AppEngine doesn't support Go (no, without windows Go SDK it is not supported).

Android doesn't support native full featured Go apps, although in theory it seems like a perfect match.

Given that lack of support, I'm not even sure it is as widely used inside Google, or the story about inside usage is just a marketing.

3 comments

I have answered your statement about App Engine in another post.

As for Android, it would be a colossal undertaking to implement native support for writing Android apps in Go. How can you say it's "half-hearted" to choose not to do such a massive project? Engineering time is not an infinite resource.

Unfortunately it is Google's policy not to comment on internal infrastructure, otherwise I could comment more on our internal usage of Go. But think logically: why would Google continue to invest the time of some of its best engineers (myself excluded) in something that wasn't of benefit to Google?

I would have to disagree. They seem to be putting a lot of support behind it.

"AppEngine doesn't support Go" Go itself is still pretty experimental. Changes are still made and with preparation for Go 1 they are making many backwards incompatible changes. They plan to remove the experimental tag on AppEngine the same time Go 1 is released. Until go itself becomes stable, they can hardly call the AppEngine version stable.

"no, without windows Go SDK it is not supported" Considering that the compiler they use for go (gc) is not supported on windows, that is not much of a surprise.

"Android doesn't support native full featured Go apps, although in theory it seems like a perfect match." This does not seem like a very good match at all.
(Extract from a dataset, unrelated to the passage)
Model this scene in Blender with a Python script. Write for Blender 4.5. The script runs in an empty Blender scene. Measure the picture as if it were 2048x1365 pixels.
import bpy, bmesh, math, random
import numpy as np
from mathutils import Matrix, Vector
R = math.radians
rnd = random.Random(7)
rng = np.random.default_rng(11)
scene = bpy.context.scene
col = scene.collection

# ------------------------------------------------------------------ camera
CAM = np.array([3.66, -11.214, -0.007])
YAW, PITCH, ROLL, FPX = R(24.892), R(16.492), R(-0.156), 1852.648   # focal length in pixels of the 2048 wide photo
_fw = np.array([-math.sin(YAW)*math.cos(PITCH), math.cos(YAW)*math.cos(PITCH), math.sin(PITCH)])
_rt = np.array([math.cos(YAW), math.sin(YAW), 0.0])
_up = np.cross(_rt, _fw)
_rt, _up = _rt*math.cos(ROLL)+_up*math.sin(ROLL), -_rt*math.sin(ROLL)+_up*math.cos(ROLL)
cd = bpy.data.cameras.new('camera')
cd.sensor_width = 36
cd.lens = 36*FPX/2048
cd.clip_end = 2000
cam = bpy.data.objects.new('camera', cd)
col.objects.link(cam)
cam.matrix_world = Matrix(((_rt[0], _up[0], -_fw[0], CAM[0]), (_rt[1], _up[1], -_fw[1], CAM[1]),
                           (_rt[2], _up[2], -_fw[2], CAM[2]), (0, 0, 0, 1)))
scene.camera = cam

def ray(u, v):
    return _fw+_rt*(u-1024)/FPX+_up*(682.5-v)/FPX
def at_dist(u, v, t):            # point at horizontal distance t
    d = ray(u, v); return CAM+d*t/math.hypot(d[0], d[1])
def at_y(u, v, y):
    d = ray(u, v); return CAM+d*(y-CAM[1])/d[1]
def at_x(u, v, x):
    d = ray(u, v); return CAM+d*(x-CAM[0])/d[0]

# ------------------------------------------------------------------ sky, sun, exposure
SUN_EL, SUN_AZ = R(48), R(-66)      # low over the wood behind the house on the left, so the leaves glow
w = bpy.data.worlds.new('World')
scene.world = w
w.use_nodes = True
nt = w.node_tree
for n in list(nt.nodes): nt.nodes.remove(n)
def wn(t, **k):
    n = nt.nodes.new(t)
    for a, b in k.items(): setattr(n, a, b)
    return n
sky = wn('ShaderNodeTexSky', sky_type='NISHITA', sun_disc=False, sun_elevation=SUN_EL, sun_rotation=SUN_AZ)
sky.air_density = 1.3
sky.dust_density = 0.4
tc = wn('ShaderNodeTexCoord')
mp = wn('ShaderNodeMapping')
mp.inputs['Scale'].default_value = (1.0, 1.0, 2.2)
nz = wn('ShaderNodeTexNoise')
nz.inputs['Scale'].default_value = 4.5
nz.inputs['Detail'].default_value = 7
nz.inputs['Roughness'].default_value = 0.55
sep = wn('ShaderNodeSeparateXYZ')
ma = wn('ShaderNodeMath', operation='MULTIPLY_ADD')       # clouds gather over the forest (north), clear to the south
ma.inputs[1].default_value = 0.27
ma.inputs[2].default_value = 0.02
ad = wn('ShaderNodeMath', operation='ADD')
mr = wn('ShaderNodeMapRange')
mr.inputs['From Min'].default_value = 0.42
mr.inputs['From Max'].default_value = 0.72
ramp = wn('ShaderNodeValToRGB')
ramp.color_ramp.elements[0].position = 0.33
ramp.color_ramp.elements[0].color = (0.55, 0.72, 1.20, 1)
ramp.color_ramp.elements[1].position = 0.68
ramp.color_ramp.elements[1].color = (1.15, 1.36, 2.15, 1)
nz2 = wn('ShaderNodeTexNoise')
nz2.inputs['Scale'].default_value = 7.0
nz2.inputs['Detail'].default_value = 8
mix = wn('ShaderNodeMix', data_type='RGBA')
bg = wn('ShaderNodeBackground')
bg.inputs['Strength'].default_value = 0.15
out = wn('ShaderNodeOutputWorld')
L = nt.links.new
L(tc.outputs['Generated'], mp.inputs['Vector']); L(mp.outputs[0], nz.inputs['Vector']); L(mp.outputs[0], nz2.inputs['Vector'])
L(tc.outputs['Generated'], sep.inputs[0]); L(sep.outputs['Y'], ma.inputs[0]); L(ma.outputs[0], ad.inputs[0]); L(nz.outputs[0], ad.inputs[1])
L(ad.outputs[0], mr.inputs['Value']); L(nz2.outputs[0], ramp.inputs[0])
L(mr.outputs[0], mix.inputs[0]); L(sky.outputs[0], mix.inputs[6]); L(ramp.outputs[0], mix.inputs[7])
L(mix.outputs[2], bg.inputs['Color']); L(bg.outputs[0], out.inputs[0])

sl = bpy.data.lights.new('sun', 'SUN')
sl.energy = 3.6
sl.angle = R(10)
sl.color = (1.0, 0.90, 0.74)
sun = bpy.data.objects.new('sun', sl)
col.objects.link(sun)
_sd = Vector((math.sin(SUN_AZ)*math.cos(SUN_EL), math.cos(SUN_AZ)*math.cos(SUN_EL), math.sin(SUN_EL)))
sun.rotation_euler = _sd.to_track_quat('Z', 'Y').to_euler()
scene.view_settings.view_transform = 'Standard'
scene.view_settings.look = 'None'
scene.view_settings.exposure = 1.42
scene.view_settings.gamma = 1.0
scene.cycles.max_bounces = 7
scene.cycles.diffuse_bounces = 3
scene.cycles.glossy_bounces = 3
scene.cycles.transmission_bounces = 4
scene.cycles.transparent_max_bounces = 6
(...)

First, android GUI is programmed in java, it makes very little sense to try and make some sort of bridge between go and the java gui. Also, go at this stage is much better for servers than client facing applications. You know what would be an awesome fit? Go on AppEngine...

"Given that lack of support, I'm not even sure it is as widely used inside Google, or the story about inside usage is just a marketing." So far you have given evidence that Go is not being supported for people who use Windows and for programming phones. That means Google does not use it in house? The fact that AppEngine supports Go is an indication of the opposite. They probably wanted Go on AppEngine so they could use it themselves.

I know that Go support for appengine is marked as experimental, but being linux/mac only for half a year, without any roadmap for window support is exactly what I call half hearted.

And full windows support for Go wouldn't be that hard. Many open source projects have windows support thanks to mingw/msys. Having Go and Go appengine fully supported on Windows wouldn't take more than 1 full time engineer. If that is too much to ask for Google, than Go is not even half-hearted supported.

For android, I know that it would be a bad choice to bridge it to Java UI framework. I was thinking of having native Go SDK for Android that will have its own UI and other API, which doesn't have to be similar to Java. Gooogle has already separate appengine SDKs for Python, Java and Go. I know that it would be a lot of work to do the same for Android, but that will at least show that Google is really pushing behind Go.

Let me correct some mistakes:

- Go (gc) runs on Windows just fine. Go under Windows is now well-supported. We'll do a better job of communicating this once we (the Go team) are able to provide Google-built Windows binaries (currently they're provided by the community). This will come with Go 1 early next year.

- Go for App Engine is near feature parity with the Java and Python runtimes. It will come out of experimental early next year.

- The Go App Engine SDK will be available for Windows early next year.

I'm a bit insulted that you call our (very strenuous) efforts half-hearted, but I guess you can't please everyone.